BOOKS


CALIBAN N°63


DYNAMICS OF COLLAPSE IN


FANTASY, THE FANTASY AND SF


Dynamiques de l'effondrement dans le fantastique, la fantasy et la SF

Collective collection of texts on American, British, Irish, Quebec and Filipino literature and TV series (among others). The main dossier, made up of scholarly articles on the theme of societal and civilizational, environmental, economic and political collapse in works of science fiction, horror and fantasy, was edited by Florent Hébert and myself. It is followed by a section entitled "Detours" which includes reviews, small essays, poems and short stories, which was edited by Helen Goethals and James Gifford, and to which Mr. Hébert and I also contributed. Finally, a section of reviews of scientific works on various themes (edited by Nathalie Rivère de Carles and Emeline Jouve) concludes the collection, and includes a review of mine, which is in line with the themes of the other sections. To be published on 25 February 2021.


Back cover: While a variety of future-set science fiction focusing on the effects of climate change (commonly called "climate fiction" or "cli-fi") is developing, more and more voices are being raised, in the scientific community, no longer to prevent a distant apocalypse, but to take notice of a collapse (of climate, biodiversity, energy resources, hence thermo-industrial civilization) already underway. The purpose of this collection is to accomplish part of the technical and anthropological study of this context offered by theoreticians of systemic collapse, or "collapsologists", but to focus specifically on its impact on fantasy, the fantastic and science fiction. The studies featured in this book are about recent works that may have been influenced by the current context of ongoing collapse and about older works that are then re-read in light of the new context. They provide analyses developed from a collapsological perspective, and reflections on the concept of collapse.


The book's page on its publisher's website:

https://pum.univ-tlse2.fr/produit/n-63-dynamiques-de-leffondrement-dans-le-fantastique-la-fantasy-et-la-sf/


The whole issue can be read online, at this address:

https://journals.openedition.org/caliban/7118




MYTHE ET FABULATION DANS LA FICTION FANTASTIQUE ET MERVEILLEUSE DE NEIL GAIMAN
Academic essay (critical analysis of novels, short stories, comics and films written by Neil Gaiman mainly, but also of works by  Alan Moore, Shakespeare, Borges, Lovecraft, Philip José Farmer, Jack Kirby, Winsor McCay, Roger Avary, and many others). Released in October 2018 and adapted from my doctoral thesis.
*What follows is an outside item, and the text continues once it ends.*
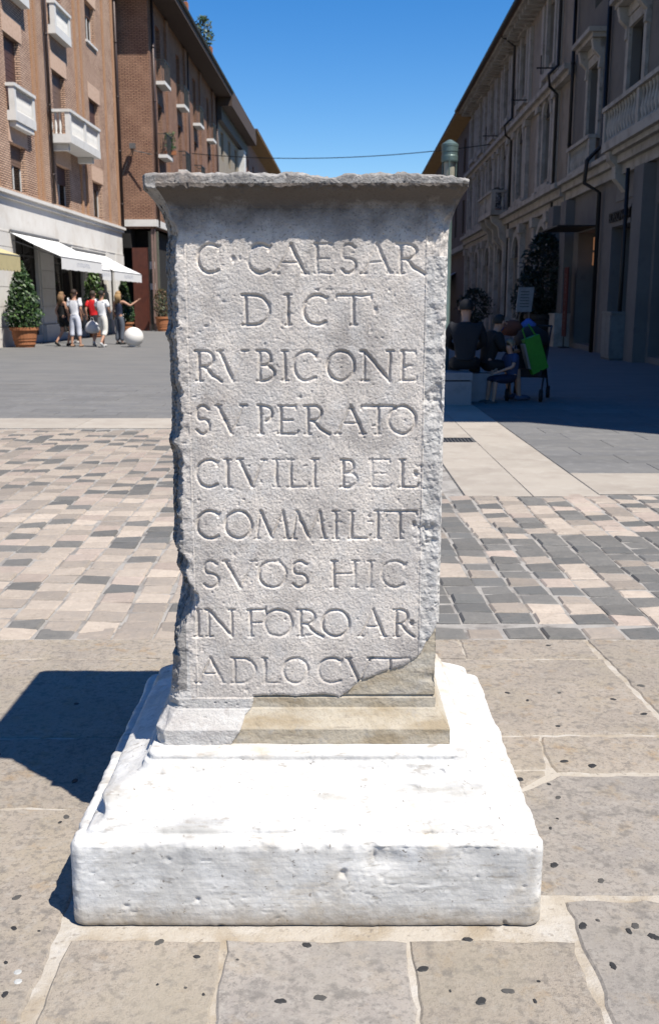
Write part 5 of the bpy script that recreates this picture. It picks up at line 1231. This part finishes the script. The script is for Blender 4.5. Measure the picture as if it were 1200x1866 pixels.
# seated man on the bench (back to the camera)
sit = dict(pelvis=(0, 0, .55), waist=(0, -.01, .70), chest=(0, .03, .92), neck=(0, .06, 1.09), jaw=(0, .10, 1.17), head=(0, .10, 1.26), shL=(-.18, .03, 1.03), shR=(.18, .03, 1.03), elL=(-.25, .12, .80), elR=(.25, .12, .80), wrL=(-.12, .36, .70), wrR=(.12, .36, .70),
    hipL=(-.1, .04, .53), hipR=(.1, .04, .53), knL=(-.14, .46, .52), knR=(.14, .46, .52), anL=(-.14, .5, .09), anR=(.14, .5, .09))
person((1.90, 14.02, 0), -.12, 'man in dark clothes seated on the marble bench with his back to the camera', sit, 1.05, hair=('short', (.012, .01, .01)), top=((.013, .014, .02), 'longsleeve'), bottom=((.01, .01, .014), 'long'), shoe=(.12, .10, .1))
sit2 = dict(sit, chest=(0, .1, .9), neck=(0, .16, 1.05), jaw=(0, .20, 1.11), head=(0, .22, 1.18), shL=(-.17, .1, 1.0), shR=(.17, .1, 1.0), wrL=(-.1, .42, .75), wrR=(.1, .42, .75))
person((2.25, 14.35, 0), -1.2, 'person in black with bare shins and blue canvas shoes sitting beside the bench', sit2, .95, hair=('short', (.02, .016, .012)), top=((.01, .01, .012), 'longsleeve'), bottom=((.012, .012, .014), 'knee'), shoe=(.09, .12, .20))
m = MB(); m.box(-.22, .22, -.2, .2, 0, .40); tag(m.build('stone_block', M['bench'], None, (2.12, 14.4, 0)), 'low stone block seat beyond the bench under the person in black', 'seat')
person((2.60, 14.2, -.02), 1.9, 'small blond child in a blue shirt sitting against the person in black', sit, .66, hair=('short', (.30, .24, .15)), top=((.03, .06, .16), 'sleeve'), bottom=((.015, .02, .05), 'knee'), shoe=(.1, .1, .1))
# pushchair
t = empty('pushchair', (2.92, 14.6, 0), -.35, 'dark folding pushchair standing in the shade with a green bag on its handle', 'pushchair')
blk = plain('black_nylon', (.012, .012, .014), .8)
m = MB(); m.prism([(-.25, .35), (.22, .30), (.32, .95), (.22, .98), (.12, .45), (-.25, .45)], 'x', -.22, .22); m.build('seat', blk, t)
m = MB(); m.smooth = True; m.lathe([(.24, .0), (.25, .08), (.2, .2), (.08, .27)], 14, (0, .15, .78)); m.build('hood', blk, t)
fm_ = plain('dark_grey_tube', (.04, .04, .045), .4, .5)
for s in (-.24, .24):
    m = MB(); m.tube([(s, -.38, .1), (s, .38, 1.02), (s, .46, 1.05)], .014, 6); m.tube([(s, .34, .1), (s, -.05, .55)], .014, 6); m.build('frame_tube', fm_, t)
    for yy in (-.38, .34):
        m = MB(); m.tube([(s - .02, yy, .09), (s + .02, yy, .09)], .09, 14); wz = m.build('wheel', blk, t)
        m = MB(); m.tube([(s - .024, yy, .09), (s + .024, yy, .09)], .045, 10); m.build('hub', fm_, wz)
m = MB(); m.tube([(-.24, .46, 1.05), (.24, .46, 1.05)], .018, 6); m.build('handle', blk, t)
t = empty('folded_jacket', (2.85, 15.05, 1.02), 0, 'blue and rusty orange jacket slung over the pushchair handle', 'jacket')
m = MB(); m.smooth = True; m.lathe([(.02, -.12), (.15, -.10), (.17, .02), (.1, .1), (.02, .12)], 12, (-.12, 0, 0), sy=.6); m.build('orange_half', cl('rusty_cloth', (.22, .06, .03)), t)
m = MB(); m.smooth = True; m.lathe([(.02, -.1), (.10, -.08), (.12, .04), (.02, .12)], 12, (.12, 0, .02), sy=.7); m.lathe([(.02, -.05), (.08, .0), (.02, .09)], 10, (-.3, 0, .0)); m.build('blue_half', cl('blue_cloth', (.08, .16, .5)), t)
t = empty('shopping_bag', (3.02, 14.35, .42), .25, 'bright green flat shopping bag hanging tilted on the pushchair', 'bag')
Mt = Matrix.Rotation(-.32, 4, 'Y')
m = MB(); m.prism([(-.13, 0), (.13, .02), (.12, .52), (-.12, .52)], 'y', -.05, .05, M=Mt); m.build('sack', plain('bright_green_plastic', (.03, .28, .015), .6), t)
m = MB(); m.prism([(-.165, .10), (-.135, .08), (-.125, .46), (-.155, .46)], 'y', -.052, .052, M=Mt); m.build('white_gusset', plain('white_gusset', (.25, .25, .24), .6), t)
m = MB(); m.tube([Mt @ Vector(p) for p in ((-.08, 0, .52), (-.09, 0, .66), (.02, 0, .70), (.08, 0, .52))], .012, 6); m.build('handle', plain('green_plastic', (.03, .28, .015), .6), t)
Back cover: Neil Gaiman’s fantasy works are often deemed postmodernist since they experiment with self-reflexivity and mix it with a supposedly antagonistic impulse towards popular fiction. Typical postmodernist works mostly emphasize their attacks against the fictional illusions of referentiality, character or plot. On the contrary, Gaiman’s works unapologetically remain within the bounds of fantasy, a genre in which imagination and storytelling are paramount–along with their related issues: characterization, plot, emotion and suspense. Thus, Gaiman’s fiction is not experimental fiction enhanced with elements of popular fiction, but actual popular fiction made self-reflexive. Thanks to that peculiar mood, studying Gaiman’s work is a very fruitful means of investigating the distinctive features of popular fiction, and its inherent emphasis on storytelling–or, as Henri Bergson called it, “fabulation.” Both Bergson and Frank McConnell focused on this notion which they saw as the essential link between ancient mythmaking and today’s fiction writing. Gaiman’s fiction mostly relies on such a dialectics between myth, popular fiction and storytelling or fabulation. His fantasy stories constantly rewrite ancient, religious myths, modern myths or the “myths” of popular fiction, and feature many fictional and historical writers, traditional storytellers, or Gaiman’s own personae, so that in paratext as well as in the heart of a narrative, in the quiet and supposedly reliable words of an introduction as surely as on the most striking comics panels, fiction is portrayed as myth, writers as mythical avatars of some archetypal storyteller, and storytelling as the one, quintessential human act.